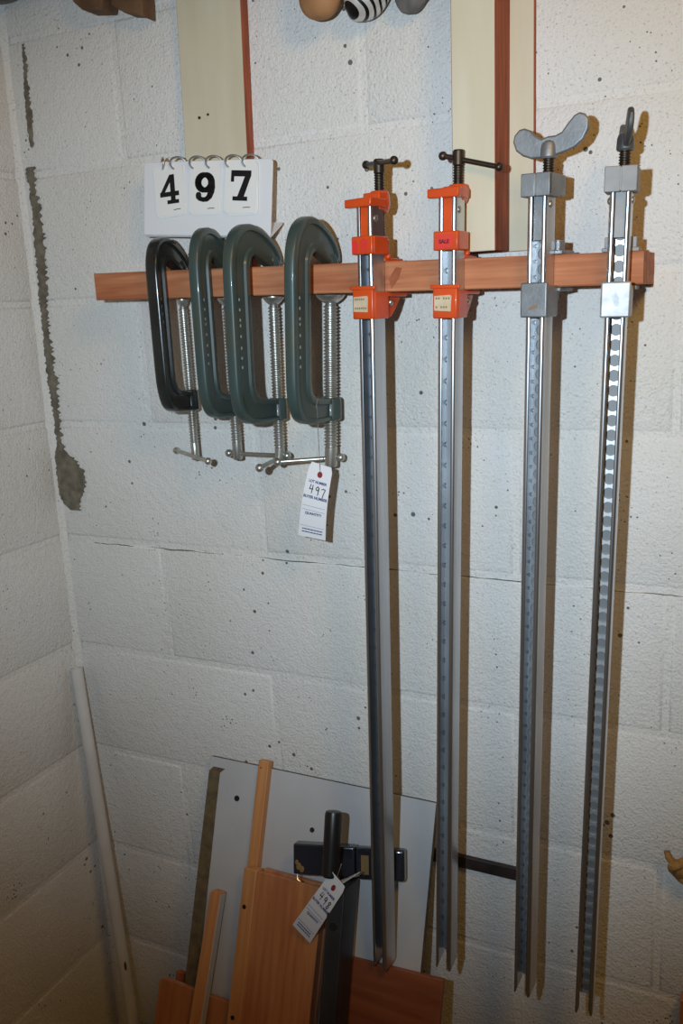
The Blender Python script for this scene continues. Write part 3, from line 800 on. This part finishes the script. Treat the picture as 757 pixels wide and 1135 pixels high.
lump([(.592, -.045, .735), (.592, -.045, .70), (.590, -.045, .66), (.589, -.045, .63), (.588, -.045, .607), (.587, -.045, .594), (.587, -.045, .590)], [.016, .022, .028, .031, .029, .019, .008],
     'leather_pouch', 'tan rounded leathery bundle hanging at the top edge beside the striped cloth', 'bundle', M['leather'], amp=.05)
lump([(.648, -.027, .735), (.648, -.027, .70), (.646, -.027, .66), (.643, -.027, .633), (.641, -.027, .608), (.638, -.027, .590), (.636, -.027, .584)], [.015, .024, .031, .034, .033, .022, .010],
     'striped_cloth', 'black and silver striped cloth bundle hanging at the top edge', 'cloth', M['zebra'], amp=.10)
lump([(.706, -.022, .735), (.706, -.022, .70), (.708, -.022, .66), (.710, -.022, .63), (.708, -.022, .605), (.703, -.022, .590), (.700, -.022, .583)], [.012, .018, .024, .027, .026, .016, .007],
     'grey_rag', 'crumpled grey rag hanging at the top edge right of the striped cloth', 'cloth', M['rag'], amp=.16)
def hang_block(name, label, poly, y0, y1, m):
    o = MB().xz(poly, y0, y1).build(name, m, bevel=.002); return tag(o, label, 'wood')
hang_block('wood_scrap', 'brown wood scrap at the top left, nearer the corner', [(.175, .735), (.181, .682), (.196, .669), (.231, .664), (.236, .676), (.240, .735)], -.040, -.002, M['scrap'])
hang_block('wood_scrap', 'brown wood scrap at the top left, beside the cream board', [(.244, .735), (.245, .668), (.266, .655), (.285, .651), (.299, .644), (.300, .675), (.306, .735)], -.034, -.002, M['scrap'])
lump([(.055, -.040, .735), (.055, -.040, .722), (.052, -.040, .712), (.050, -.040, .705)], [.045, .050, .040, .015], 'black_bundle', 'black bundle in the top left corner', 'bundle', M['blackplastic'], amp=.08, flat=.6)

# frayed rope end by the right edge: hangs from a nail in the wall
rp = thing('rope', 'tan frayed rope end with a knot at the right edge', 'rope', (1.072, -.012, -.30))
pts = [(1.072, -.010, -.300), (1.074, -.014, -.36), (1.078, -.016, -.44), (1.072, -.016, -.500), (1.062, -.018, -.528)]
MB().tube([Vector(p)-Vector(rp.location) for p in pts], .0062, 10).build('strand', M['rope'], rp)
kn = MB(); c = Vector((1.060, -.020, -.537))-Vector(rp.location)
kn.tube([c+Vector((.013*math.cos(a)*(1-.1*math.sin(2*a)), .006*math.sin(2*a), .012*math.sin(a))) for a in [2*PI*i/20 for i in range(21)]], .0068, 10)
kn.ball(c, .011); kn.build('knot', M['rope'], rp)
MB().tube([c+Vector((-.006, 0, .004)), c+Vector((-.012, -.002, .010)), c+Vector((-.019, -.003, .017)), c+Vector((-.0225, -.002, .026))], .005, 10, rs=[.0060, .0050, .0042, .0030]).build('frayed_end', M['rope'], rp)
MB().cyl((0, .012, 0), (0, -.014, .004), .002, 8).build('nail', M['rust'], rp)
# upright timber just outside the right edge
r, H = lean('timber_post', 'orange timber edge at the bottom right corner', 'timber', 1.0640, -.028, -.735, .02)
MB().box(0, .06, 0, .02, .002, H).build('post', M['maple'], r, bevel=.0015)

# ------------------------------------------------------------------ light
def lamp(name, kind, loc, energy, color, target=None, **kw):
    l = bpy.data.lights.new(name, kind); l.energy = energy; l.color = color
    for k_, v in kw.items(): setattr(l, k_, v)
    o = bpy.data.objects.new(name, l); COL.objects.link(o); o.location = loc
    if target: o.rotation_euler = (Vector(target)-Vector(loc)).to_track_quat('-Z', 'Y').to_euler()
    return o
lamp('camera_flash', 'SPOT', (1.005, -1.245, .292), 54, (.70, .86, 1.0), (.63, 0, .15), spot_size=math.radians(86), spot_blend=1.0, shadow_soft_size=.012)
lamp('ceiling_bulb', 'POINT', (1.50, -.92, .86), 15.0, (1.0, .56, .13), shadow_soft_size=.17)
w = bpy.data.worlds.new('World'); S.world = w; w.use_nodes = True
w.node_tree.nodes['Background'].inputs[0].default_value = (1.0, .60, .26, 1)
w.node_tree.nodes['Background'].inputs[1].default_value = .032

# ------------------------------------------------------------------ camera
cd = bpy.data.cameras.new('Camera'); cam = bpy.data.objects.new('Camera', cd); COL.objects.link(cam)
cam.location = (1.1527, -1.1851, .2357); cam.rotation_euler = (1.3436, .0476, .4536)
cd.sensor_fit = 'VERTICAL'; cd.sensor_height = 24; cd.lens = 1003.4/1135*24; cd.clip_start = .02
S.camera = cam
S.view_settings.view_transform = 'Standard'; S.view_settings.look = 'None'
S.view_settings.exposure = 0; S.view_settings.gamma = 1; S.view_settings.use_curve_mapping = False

--- Given instruction ---
Using the listing above, gather each line that holds the string "from" and copy it.

--- Answer to the exercise ---
The Blender Python script for this scene continues. Write part 3, from line 800 on. This part finishes the script. Treat the picture as 757 pixels wide and 1135 pixels high.
# frayed rope end by the right edge: hangs from a nail in the wall